Watch a Documentary on The Day the Clown Cried

facebooktwitterreddit

Comedian/actor Jerry Lewis is mostly known as the star of laugh-out-loud comedies like The Bellboy and The Nutty Professor. But in the early 1970s, Lewis co-wrote, directed, and starred in The Day the Clown Cried, which follows an imprisoned circus clown who is sent to a concentration camp during World War II and used to help lure Jewish children to their deaths at Auschwitz. Unsurprisingly, the film was met with much controversy, and was eventually put under lock-and-key once production wrapped, at Lewis’ request.

Though the film remains unreleased to the public, the BBC recently premiered a new documentary called The Story of the Day the Clown Cried, which chronicles the film’s rocky history. The 29-minute TV special features never-before-seen photos and other production materials, plus archived interviews that provide a clue as to why Lewis wanted to bury the film.

“I was embarrassed,” Lewis said during a 2013 Q&A at Cinefamily in Los Angeles. “I was ashamed of the work, and I was grateful that I had the power to contain it all, and never let anybody see it. It was bad, bad, bad.” 

Over the decades, The Day the Clown Cried has become a Hollywood legend, as only a handful of people have actually seen it; actor Harry Shearer is one of the chosen few, and told Spy Magazine about the experience in 1992.

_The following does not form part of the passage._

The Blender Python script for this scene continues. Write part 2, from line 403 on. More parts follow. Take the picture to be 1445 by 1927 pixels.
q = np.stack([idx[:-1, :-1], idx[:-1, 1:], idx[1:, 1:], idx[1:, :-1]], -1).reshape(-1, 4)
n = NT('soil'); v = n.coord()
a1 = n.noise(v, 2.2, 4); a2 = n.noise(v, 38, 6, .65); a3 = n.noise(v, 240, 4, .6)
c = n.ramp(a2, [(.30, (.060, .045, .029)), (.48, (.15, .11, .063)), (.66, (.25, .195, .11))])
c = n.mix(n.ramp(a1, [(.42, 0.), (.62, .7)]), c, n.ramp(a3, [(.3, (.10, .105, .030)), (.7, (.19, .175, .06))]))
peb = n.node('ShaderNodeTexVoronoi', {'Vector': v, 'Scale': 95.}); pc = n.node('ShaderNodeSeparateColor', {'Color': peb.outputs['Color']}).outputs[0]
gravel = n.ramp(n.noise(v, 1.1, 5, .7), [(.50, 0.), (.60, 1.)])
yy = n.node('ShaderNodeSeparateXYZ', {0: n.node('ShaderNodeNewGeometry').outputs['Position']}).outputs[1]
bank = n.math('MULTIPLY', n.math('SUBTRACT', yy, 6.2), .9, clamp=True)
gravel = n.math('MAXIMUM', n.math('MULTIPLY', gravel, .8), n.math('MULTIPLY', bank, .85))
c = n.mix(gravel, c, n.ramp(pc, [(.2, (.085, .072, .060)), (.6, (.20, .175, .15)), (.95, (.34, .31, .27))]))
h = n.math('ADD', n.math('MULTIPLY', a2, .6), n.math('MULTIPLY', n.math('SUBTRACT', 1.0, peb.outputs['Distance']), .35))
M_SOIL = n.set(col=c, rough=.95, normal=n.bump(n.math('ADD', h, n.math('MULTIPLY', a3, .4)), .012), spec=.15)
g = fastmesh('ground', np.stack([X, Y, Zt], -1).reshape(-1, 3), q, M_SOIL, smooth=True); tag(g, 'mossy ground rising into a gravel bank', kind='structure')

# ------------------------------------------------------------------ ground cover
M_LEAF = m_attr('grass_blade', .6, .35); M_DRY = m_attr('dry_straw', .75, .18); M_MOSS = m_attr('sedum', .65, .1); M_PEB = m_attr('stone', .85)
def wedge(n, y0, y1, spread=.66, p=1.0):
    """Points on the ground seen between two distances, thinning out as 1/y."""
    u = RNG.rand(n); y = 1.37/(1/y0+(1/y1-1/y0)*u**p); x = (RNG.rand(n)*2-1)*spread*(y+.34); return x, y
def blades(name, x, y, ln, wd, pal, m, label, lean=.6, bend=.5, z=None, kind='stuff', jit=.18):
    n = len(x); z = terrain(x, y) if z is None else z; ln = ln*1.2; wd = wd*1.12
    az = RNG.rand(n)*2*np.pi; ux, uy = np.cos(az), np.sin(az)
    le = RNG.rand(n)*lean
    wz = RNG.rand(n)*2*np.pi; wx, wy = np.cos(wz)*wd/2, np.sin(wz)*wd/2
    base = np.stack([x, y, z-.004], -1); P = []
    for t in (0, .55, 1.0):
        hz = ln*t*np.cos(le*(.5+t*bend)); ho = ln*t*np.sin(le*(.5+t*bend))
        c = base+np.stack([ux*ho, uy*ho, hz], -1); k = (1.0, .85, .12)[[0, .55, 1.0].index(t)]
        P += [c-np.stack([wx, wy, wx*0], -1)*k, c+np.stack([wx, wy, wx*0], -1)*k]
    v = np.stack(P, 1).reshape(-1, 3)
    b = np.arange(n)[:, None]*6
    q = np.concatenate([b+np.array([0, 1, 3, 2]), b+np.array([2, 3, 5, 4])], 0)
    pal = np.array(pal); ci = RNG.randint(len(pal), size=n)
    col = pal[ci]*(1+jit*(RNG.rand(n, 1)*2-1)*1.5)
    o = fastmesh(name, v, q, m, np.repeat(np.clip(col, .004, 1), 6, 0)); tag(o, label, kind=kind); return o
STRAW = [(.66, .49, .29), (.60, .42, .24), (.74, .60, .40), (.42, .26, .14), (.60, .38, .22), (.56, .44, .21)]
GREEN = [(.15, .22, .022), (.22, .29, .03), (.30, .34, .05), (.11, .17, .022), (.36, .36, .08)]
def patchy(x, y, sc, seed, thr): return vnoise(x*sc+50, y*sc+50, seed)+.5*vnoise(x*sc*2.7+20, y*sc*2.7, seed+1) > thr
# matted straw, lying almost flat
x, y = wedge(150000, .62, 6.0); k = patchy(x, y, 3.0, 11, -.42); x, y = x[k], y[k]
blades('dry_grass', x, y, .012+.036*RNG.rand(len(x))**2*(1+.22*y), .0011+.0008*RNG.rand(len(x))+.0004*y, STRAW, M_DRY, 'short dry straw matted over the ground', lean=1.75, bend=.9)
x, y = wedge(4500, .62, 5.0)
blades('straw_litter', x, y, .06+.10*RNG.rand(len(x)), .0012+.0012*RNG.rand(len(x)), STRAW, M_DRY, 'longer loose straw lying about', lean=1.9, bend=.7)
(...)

Although The Day the Clown Cried is one of the most sought-after films in cinema history, audiences might finally get a chance to see it in the next decade. In 2015, Jerry Lewis donated the film to the Library of Congress for preservation, with a 10-year embargo on screening it publicly. So the earliest we’d get to see a completed version of The Day the Clown Cried would be 2025.